__Required task__: Find the string "that" in the records. Copy every line it appears in.

╭─ Records shown

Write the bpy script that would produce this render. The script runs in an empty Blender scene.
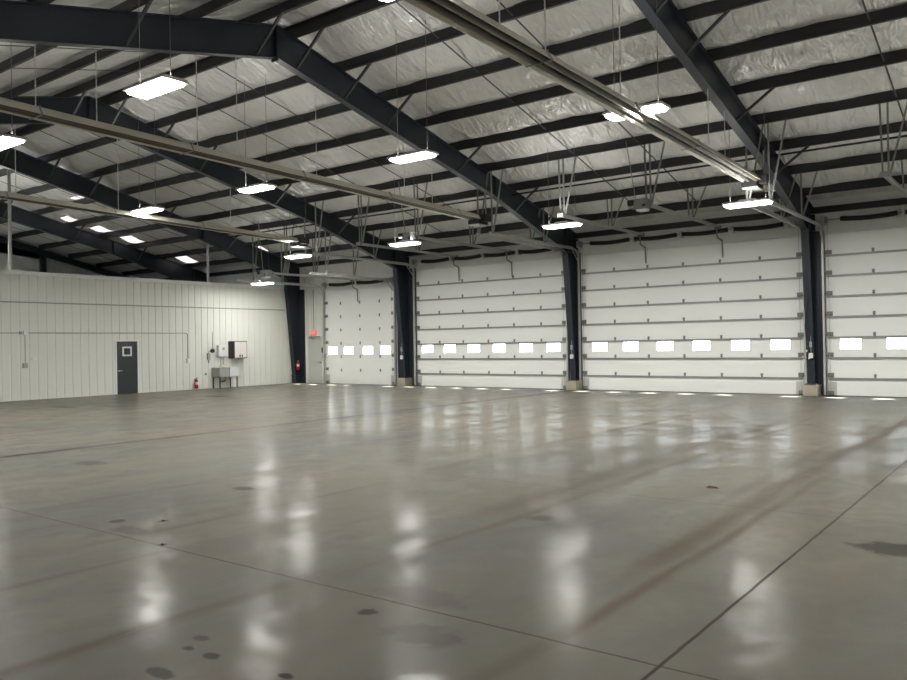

╰─
╭─ Records shown

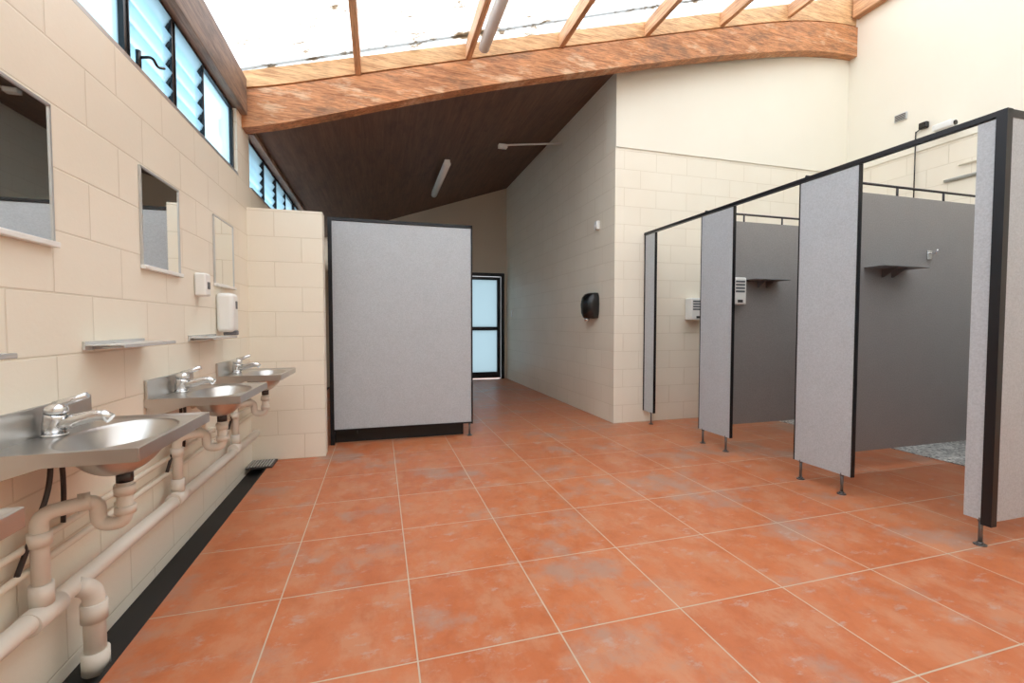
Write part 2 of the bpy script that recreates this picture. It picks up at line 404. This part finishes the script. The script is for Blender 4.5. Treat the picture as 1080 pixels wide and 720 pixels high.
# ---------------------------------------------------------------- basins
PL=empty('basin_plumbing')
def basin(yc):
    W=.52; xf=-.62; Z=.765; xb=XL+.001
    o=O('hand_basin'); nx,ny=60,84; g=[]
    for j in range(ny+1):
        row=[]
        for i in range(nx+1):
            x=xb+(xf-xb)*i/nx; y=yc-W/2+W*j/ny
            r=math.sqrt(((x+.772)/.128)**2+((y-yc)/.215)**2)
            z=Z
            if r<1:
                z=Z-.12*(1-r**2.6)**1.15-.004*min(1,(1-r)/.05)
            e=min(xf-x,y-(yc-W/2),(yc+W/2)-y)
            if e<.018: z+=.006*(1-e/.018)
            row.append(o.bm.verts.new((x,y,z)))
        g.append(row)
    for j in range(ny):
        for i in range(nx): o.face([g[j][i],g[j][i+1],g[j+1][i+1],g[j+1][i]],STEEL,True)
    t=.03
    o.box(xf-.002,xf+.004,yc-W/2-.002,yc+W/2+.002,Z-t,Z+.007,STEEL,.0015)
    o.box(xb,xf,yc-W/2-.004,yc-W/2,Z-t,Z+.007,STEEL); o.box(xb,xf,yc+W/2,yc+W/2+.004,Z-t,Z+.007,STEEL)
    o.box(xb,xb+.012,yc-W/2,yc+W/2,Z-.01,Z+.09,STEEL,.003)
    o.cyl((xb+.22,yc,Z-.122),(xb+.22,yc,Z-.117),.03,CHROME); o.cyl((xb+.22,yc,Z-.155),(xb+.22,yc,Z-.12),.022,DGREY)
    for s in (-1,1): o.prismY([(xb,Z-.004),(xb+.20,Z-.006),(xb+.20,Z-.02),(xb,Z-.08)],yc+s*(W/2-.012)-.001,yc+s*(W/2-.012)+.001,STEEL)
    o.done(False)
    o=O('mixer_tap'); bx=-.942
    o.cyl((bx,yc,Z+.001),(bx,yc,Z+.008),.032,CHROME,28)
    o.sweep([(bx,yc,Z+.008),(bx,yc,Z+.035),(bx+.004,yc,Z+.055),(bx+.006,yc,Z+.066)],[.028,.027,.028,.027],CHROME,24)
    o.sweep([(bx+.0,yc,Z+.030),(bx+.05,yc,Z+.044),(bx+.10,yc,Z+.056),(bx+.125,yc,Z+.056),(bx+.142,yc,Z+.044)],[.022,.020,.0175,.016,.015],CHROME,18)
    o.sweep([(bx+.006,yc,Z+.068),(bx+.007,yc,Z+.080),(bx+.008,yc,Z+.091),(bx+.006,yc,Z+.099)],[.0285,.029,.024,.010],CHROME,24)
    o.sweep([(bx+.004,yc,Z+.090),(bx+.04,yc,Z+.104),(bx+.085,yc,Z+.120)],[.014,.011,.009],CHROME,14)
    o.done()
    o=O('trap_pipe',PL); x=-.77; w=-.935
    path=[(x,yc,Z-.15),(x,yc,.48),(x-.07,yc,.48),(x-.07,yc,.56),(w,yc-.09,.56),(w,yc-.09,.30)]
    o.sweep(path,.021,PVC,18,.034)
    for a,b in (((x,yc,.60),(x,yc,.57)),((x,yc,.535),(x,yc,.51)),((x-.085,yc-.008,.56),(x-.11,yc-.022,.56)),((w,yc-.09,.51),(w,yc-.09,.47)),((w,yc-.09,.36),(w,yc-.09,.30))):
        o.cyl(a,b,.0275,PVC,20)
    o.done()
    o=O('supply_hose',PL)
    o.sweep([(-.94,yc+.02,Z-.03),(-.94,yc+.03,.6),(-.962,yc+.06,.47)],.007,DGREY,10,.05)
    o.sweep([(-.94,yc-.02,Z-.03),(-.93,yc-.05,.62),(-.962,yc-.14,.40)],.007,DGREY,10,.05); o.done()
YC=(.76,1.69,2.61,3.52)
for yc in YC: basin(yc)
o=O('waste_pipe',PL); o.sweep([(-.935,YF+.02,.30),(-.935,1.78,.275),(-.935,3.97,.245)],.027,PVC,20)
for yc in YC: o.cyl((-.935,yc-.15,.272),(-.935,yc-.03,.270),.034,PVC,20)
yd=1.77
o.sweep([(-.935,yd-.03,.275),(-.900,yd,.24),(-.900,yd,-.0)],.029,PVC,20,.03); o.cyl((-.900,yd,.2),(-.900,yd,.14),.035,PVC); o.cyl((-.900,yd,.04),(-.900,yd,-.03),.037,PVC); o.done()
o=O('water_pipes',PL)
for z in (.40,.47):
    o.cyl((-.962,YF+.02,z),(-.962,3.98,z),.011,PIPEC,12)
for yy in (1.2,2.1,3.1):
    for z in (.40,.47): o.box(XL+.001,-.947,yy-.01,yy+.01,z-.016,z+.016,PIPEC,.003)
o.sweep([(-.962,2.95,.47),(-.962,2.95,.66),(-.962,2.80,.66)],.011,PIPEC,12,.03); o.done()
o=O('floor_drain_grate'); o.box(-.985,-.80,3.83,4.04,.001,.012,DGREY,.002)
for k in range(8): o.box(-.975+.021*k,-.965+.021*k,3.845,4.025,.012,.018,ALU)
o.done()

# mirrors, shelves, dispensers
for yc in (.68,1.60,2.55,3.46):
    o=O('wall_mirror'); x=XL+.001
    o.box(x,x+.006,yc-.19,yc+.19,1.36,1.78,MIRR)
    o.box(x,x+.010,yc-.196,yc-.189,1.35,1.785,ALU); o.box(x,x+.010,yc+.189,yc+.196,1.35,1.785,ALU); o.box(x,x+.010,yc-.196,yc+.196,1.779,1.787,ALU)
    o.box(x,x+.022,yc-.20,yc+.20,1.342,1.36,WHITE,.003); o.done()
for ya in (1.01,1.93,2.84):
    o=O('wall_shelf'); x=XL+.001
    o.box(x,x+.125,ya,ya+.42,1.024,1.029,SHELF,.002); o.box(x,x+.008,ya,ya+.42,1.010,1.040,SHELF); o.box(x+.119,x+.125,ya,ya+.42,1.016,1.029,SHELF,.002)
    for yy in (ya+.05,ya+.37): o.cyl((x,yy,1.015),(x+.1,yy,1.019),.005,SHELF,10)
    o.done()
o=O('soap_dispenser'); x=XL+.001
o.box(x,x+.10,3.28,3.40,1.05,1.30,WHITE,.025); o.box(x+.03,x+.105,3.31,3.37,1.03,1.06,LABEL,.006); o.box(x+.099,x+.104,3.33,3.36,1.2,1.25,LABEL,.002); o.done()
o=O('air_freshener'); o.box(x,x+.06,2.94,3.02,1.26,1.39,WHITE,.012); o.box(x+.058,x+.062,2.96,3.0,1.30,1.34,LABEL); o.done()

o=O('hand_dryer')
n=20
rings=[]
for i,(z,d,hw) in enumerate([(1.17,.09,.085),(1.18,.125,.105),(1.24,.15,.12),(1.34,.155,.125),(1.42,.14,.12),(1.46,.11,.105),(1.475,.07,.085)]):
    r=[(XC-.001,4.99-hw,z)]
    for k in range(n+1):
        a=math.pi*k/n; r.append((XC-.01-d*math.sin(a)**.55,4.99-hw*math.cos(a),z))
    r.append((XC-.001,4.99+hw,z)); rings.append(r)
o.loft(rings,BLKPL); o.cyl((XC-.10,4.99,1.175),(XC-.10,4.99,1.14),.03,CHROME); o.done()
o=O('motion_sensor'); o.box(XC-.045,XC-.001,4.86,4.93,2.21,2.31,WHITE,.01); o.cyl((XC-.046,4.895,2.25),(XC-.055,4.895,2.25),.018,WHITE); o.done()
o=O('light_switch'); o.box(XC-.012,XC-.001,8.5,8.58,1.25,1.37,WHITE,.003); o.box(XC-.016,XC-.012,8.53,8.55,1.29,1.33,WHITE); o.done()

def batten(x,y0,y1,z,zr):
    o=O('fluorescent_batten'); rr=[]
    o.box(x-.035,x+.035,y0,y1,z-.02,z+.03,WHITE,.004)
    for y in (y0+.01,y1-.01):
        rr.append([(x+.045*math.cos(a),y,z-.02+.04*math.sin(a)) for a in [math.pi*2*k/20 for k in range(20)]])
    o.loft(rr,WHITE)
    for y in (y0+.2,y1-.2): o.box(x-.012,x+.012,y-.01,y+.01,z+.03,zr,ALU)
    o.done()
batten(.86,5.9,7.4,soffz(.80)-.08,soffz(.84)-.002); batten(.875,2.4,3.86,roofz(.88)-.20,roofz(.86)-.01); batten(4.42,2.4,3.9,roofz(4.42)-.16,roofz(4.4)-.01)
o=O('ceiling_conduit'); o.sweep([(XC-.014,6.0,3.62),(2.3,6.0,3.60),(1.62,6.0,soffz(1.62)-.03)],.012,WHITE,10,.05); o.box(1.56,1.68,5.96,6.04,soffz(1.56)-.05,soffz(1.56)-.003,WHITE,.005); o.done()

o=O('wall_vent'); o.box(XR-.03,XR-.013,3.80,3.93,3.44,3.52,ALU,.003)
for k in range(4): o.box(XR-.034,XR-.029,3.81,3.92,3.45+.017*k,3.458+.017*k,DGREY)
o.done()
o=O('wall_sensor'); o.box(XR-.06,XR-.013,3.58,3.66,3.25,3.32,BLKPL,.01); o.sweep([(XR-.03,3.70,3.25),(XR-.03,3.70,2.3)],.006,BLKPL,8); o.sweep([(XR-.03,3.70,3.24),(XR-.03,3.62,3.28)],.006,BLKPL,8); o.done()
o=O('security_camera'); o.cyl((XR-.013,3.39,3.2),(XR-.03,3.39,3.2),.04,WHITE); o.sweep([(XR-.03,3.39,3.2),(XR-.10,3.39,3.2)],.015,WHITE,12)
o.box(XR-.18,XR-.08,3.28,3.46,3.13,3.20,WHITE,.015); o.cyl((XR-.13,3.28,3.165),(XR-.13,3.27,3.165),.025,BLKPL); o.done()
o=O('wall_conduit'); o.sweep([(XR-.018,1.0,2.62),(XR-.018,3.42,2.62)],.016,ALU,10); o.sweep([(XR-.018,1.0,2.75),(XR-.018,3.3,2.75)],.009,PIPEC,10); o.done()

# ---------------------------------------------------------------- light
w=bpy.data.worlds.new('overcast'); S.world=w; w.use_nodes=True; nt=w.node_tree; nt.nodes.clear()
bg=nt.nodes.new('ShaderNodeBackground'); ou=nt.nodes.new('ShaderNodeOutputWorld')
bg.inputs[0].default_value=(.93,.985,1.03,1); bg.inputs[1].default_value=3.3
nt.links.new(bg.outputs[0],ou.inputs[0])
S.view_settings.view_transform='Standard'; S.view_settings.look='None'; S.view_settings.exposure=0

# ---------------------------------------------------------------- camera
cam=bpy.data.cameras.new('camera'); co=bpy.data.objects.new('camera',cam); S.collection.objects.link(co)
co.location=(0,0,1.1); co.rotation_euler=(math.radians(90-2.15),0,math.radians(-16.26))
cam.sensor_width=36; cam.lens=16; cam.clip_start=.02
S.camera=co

╰─

__Output for this exercise__:
Write the bpy script that would produce this render. The script runs in an empty Blender scene.
Write part 2 of the bpy script that recreates this picture. It picks up at line 404. This part finishes the script. The script is for Blender 4.5. Treat the picture as 1080 pixels wide and 720 pixels high.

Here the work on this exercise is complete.